Loan approvals tapered to a 1.7% y-o-y growth against 11.2% in July on tighter lending to households, according to Hong Leong Investment Bank (HLIB).

Analysts are of the view that the loan growth will remain subdued going forward, with added headwinds from rising gross impaired loans (GILs) — which in August ticked up one basis point month-on-month to 1.61% — showing a sign of stress in certain sectors’ lending and little improvement in asset quality.

Furthermore, there are concerns over margin contractions due to the overnight policy rate cut and an expected uptick in credit costs in 2019, in line with the increase in the GIL ratio, said Winson Ng, analyst at CGSCIMB Research, who reiterated a “neutral” call on the sector.

“The negative take from the August 2019 banking statistics was another sizeable hike in the industry’s GIL, up RM336.9 million.
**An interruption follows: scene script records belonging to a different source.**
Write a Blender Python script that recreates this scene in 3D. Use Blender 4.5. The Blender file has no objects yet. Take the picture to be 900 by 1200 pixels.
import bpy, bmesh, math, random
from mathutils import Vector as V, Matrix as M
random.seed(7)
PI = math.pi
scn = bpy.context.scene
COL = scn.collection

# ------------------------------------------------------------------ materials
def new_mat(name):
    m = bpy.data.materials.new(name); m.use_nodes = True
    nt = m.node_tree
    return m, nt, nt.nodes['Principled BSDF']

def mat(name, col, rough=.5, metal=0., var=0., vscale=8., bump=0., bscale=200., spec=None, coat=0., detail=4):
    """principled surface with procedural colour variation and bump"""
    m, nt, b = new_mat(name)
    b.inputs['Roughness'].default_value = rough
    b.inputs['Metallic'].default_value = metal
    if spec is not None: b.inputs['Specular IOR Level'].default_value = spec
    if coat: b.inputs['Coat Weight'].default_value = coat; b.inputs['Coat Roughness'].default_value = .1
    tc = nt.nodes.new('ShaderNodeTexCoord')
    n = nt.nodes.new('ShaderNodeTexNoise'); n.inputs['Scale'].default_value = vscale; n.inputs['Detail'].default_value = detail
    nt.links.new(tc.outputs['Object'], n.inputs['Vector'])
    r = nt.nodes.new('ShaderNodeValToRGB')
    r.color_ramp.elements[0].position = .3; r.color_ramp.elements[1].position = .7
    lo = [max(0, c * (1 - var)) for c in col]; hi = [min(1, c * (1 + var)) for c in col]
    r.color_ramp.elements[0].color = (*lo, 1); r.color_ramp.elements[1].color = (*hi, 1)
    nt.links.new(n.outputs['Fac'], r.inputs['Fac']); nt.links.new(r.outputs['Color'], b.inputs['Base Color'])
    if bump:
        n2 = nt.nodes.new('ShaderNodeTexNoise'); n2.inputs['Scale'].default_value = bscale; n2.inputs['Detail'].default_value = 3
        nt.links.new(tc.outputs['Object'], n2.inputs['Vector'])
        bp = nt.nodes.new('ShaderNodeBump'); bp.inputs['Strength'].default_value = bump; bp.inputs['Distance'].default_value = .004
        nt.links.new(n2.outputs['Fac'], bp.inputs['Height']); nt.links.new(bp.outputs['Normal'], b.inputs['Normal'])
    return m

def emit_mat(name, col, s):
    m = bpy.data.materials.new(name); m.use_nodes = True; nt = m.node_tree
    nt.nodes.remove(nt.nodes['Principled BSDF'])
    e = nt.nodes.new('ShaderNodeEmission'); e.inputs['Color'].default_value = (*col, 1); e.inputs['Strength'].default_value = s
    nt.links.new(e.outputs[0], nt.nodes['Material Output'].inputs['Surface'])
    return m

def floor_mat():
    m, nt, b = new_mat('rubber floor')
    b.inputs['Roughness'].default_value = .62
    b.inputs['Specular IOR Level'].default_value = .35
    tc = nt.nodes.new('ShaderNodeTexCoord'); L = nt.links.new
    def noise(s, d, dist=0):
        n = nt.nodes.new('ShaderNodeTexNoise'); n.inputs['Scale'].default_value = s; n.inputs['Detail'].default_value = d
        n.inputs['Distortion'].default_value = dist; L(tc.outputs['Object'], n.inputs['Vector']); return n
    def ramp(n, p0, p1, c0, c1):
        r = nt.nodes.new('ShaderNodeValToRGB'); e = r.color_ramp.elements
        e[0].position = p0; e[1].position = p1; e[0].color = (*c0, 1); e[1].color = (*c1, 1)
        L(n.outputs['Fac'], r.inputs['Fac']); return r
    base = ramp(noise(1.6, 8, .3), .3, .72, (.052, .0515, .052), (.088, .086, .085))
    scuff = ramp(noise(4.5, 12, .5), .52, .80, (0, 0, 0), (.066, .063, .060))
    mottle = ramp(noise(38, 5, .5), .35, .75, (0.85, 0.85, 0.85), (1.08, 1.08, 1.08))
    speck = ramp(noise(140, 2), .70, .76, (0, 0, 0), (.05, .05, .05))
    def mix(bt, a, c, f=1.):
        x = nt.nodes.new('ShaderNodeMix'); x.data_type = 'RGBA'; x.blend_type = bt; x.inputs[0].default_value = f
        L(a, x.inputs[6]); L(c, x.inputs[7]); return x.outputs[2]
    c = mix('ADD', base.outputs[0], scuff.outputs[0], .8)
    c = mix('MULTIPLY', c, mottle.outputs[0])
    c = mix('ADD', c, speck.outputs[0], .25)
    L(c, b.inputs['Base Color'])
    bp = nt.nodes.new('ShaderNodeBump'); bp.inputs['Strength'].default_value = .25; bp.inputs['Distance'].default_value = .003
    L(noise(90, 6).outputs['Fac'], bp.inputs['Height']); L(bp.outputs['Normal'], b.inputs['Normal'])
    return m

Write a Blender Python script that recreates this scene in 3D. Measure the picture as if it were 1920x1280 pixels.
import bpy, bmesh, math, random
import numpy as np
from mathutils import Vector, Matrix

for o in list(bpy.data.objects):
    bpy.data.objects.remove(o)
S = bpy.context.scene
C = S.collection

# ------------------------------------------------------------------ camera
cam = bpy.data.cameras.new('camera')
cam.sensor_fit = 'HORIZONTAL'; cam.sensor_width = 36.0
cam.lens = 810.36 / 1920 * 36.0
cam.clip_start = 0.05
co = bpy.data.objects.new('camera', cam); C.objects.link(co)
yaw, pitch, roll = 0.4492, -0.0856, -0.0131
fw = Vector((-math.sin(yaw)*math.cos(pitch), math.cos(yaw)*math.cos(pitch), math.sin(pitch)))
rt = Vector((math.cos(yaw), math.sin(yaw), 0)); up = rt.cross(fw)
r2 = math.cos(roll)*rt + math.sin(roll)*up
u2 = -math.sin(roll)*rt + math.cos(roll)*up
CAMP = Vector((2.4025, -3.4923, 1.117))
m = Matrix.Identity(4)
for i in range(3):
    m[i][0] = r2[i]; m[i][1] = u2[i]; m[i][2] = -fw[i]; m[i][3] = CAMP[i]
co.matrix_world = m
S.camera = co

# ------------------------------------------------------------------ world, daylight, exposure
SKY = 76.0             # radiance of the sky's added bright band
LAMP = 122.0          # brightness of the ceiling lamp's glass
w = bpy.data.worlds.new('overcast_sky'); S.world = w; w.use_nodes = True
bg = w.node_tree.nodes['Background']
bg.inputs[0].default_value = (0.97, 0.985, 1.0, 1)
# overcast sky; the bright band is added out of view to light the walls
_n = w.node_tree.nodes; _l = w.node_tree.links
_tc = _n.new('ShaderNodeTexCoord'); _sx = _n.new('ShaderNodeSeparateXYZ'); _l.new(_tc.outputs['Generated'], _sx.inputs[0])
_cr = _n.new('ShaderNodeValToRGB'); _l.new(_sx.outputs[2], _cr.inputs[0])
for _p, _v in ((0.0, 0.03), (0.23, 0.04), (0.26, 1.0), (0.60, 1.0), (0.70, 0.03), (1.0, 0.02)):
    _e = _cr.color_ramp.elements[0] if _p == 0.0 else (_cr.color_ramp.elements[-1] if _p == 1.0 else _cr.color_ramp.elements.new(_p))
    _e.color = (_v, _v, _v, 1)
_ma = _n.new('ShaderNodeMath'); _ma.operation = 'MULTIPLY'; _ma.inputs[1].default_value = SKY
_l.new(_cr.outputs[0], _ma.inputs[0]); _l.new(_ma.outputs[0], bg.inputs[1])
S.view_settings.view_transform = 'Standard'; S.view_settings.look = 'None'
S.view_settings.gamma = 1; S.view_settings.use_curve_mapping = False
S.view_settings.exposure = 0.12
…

The increase in GIL totalled RM767.9 million for the two-month period of July and August 2019, and pushed up the GIL ratio from 1.57% as at end-June 2019 to 1.61% at end-August 2019, inching closer to our projected 1.8% for end-2019F,” said Ng.

“The industry’s total loans expanded by only 1.9% in the first eight months, suggesting downside risks to our projected loan growth of circa 5% for 2019,” he said, adding that estimates show that a one percentage point reduction in projected loan growth would trim 2019 net profit forecasts by about 0.8%.

Affin Hwang Capital analyst Tan Ei Leen had a slightly more optimistic perspective, although she noted that the sector could see a contraction in core earnings per share growth of -0.9% y-o-y in 2019, before a slightly modest growth rate of 1.2% and 1.6% y-o-y in 2020 and 2021, respectively.

She expects loan growth to pick up in the fourth quarter of 2019, driven primarily by drawdown of construction-related project loans as well as residential property loans, boosted by the home ownership campaign.

She said the year-to-date loan growth of 1.9% translates into an annualised loan growth of 2.9%.

“For 2019E, we have a loan growth target of 3.8% y-o-y, which we lowered from 5% recently. We believe that overall downside risks are cushioned by the broad-based economy, resilient domestic consumption spending and a low unemployment rate of 3.3% (June 19),” Tan said.

Although the growth outlook for banks is modest, on the flip side, valuation and dividend yields of banks appear to be compelling.

HLIB research analyst Chan JitHoong draws comfort from the sector’s inexpensive valuations which he said is trading at -1.5SD (standard deviation) to its five-year mean price-to-book value.

Chan said investors who favour exposure to this sector will have to be selective, and recommended Malayan Banking Bhd which is giving above average dividend yields, as well as RHB Bank Bhd and BIMB Holdings Bhd that are still eking out healthy growth. The research house maintained its “neutral” call on the overall sector.

Maybank IB Research analyst Desmong Ch’ng believes the larger caps are fairly valued at this stage.

He has a “buy” call on the smaller- to mid-capitalised banks such as AMMB Holdings Bhd, Hong Leong Financial Group Bhd, and Alliance Bank Malaysia Bhd, besides RHB and BIMB.